If you guys are interested, I'll start posting math (loosely defined) puzzles to this thread. After each is solved, a new will be posted.

Let's start with this one:

At a recent math competition, medals were given out to the winners of event. The medal was designed with three equations etched into the front:

I found the third interesting, and decided to try and figure out a way to make it true.

The problem:
Find a function f(x) such that f(10)-f(2) = 672
How did you do it?

Heh, what did you win @ SMSU? I got 2 golds, a silver, and a bronze.

Have you solved this one yet?

*Seth whips out TI-89 and paper

A very surprising first place in Algebra II Restricted :). Paul and I got third in the programming contest. Oh, and our team (FHHS) won first on the challenging problems. Did you guys turn them in? Most weren't too hard. My favorite was the graph of [x]^2 + [y]^2 = 1. I heard your name a lot - nice job.
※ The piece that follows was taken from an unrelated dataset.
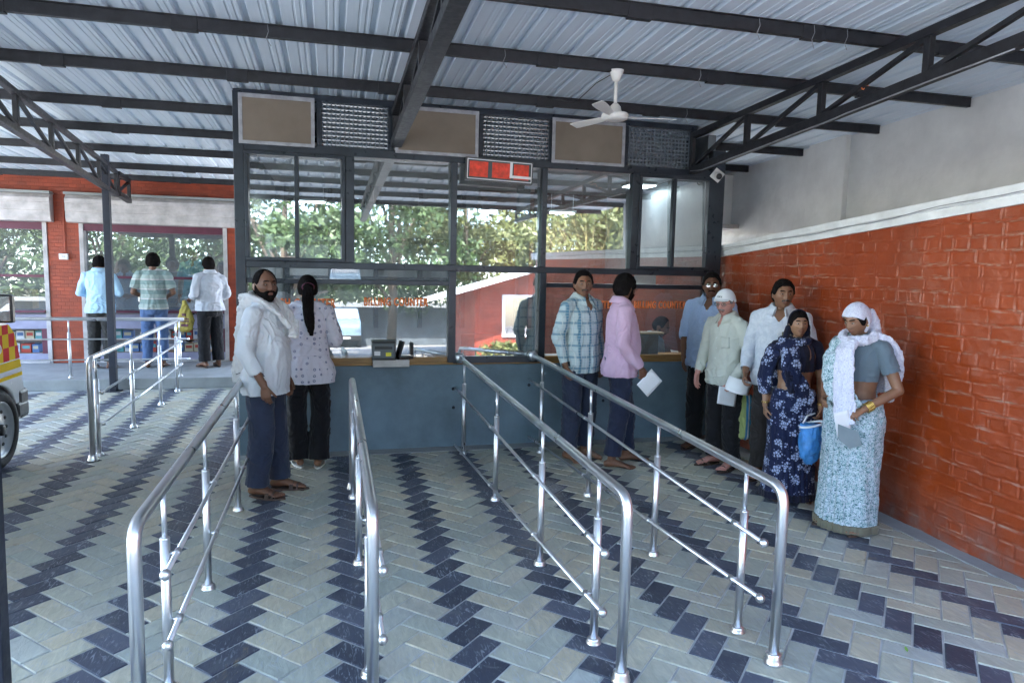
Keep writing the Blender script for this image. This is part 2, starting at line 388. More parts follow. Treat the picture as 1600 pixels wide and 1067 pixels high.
# roof: corrugated sheet, purlins, trusses, post
ZP=lambda y: 3.22-.042*(y-5)          # underside of the purlins
canopy=tag(empty('canopy',(0,3.3,0)),'long steel shelter roof of corrugated sheet on black trusses over the queue rails','canopy')
def P_(o): o.parent=canopy; o.matrix_parent_inverse=Matrix.Translation((0,-3.3,0)); return o
def corr():
    pitch=.2; prof=[(0,0),(.07,0),(.075,.004),(.085,.004),(.09,0),(.115,0),(.12,.004),(.13,.004),(.135,0),(.15,0),(.160,.024),(.190,.024)]
    xs=[];k=0; x=-6.3
    while x<5.45:
        for a,h in prof: xs.append((x+a,h))
        x+=pitch
    v=[];f=[]
    ys=[-.35,12.6]
    for t in (0,-.0012):
        for y in ys:
            for x_,h in xs: v.append((x_,y,ZP(y)+.092+h+t))
    n=len(xs)
    for i in range(n-1): f.append((i,i+1,n+i+1,n+i)); 
    for i in range(n-1): f.append((2*n+i+1,2*n+i,3*n+i,3*n+i+1))
    for i in range(n-1): f.append((i+1,i,2*n+i,2*n+i+1))
    return mkmesh('roof_sheet',v,f,M['roof'])
P_(corr())
for y in (-.25,.9,2.0,3.02,4.02,5.0,6.03,7.2,8.3,9.45,10.7,11.75):
    mb=MB(); z=ZP(y); 
    mb.box((-6.2,y-.020,z+.008),(5.36,y+.020,z+.085)); mb.box((-6.2,y-.03,z+.085),(5.36,y+.03,z+.091))
    for k in range(9):
        x=-5.9+k*1.25+random.uniform(-.2,.2); mb.box((x,y-.024,z-.002),(x+.16,y+.024,z+.086))
    P_(mb.build('purlin',M['truss'],bev=.003))
def truss(A,B,dep0,dep1,nseg,w=.06,ch=.055):
    t=MB();b=MB();webs=[]
    A=np.array(A,float);B=np.array(B,float)
    t.beam(A,B,w,ch); A2=A-[0,0,dep0];B2=B-[0,0,dep1]; b.beam(A2,B2,w*1.15,ch*1.25)
    tr=empty('truss'); P_(tr)
    for nm,m_ in (('top_chord',t),('bottom_chord',b)): m_.build(nm,M['truss'],tr,bev=.004)
    for i in range(nseg+1):
        k=i/nseg; p=A*(1-k)+B*k; q=A2*(1-k)+B2*k; m_=MB(); m_.beam(p-[0,0,ch/2],q+[0,0,ch*.6],w*.7,.05,up=(0,1,0)); m_.build('web_member',M['truss'],tr,bev=.003)
        if i<nseg:
            k2=(i+1)/nseg; p2=A*(1-k2)+B*k2; m_=MB(); m_.beam(q+[0,0,ch*.6],p2-[0,0,ch/2],.03,.03); m_.build('web_member',M['truss'],tr)
    return tr
truss((3.55,6.5,ZP(6.5)-.03),(3.55,-.2,ZP(-.2)-.03),.35,.17,7)
truss((.57,6.5,ZP(6.5)-.03),(.57,-.2,ZP(-.2)-.03),.27,.27,7,.085)
truss((-2.87,10.75,ZP(10.75)-.03),(-1.95,-.2,ZP(-.2)-.03),.31,.31,11,.055,.045)
truss((-2.87,10.85,ZP(10.85)-.03),(-2.90,11.5,ZP(11.5)-.03),.28,.30,1)
mb=MB(); mb.beam((-2.83,10.16,0.0),(-2.83,10.16,ZP(10.3)-.35+.5),.085,.085,up=(0,1,0)); mb.box((-2.92,10.07,-.004),(-2.74,10.25,.012))
P_(mb.build('post',M['steel_dark'],bev=.006))
# cable tied along the lower chord of the truss by the grey wall
mb=MB(); pts=[(3.51,6.45,2.80-.03)]; 
for k in range(1,15): 
    y=6.45-k*.245; zc=(ZP(6.5)-.38)+(6.5-y)/6.7*((ZP(-.2)-.20)-(ZP(6.5)-.38)); pts.append((3.505,y,zc-.045+random.uniform(-.006,.004)))
mb.sweep(pts,[.005]*len(pts),6); P_(mb.build('cable',M['zinc'],smooth=True))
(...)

Of course, it wasn't exactly surprising.

Regarding the question I posed: Yes, I figured it out during the car ride home. However, I did it by trial and error. I don't know if there is a better way.

If anyone is actually interested in this idea, let me know, and I'll find some problems that require more creative thinking or perhaps some that require more mathematical ability and less trial-and-error.

There is probably some way to do it using matrix transformations, I'm thinking.
Of course, there is an unlimited number of solutions to that one, you know :P

Yes, and I want them all!

easiest thing ever. why would you need a calculator for this?

Two points define a line, the easiest function is thus a linear one:

f(x) = mx + b
f(10) = 10m + b
f(2) = 2m + b

subtract:
f(10) - f(2) = 8m, m=84
f(x) = 84x


but that was already more work than needed, since given the original equation (AKA the difference quotient), the derivative should be = 84, take the indefinite integral: f(x) = 84x + C gives all linear solutions


next question.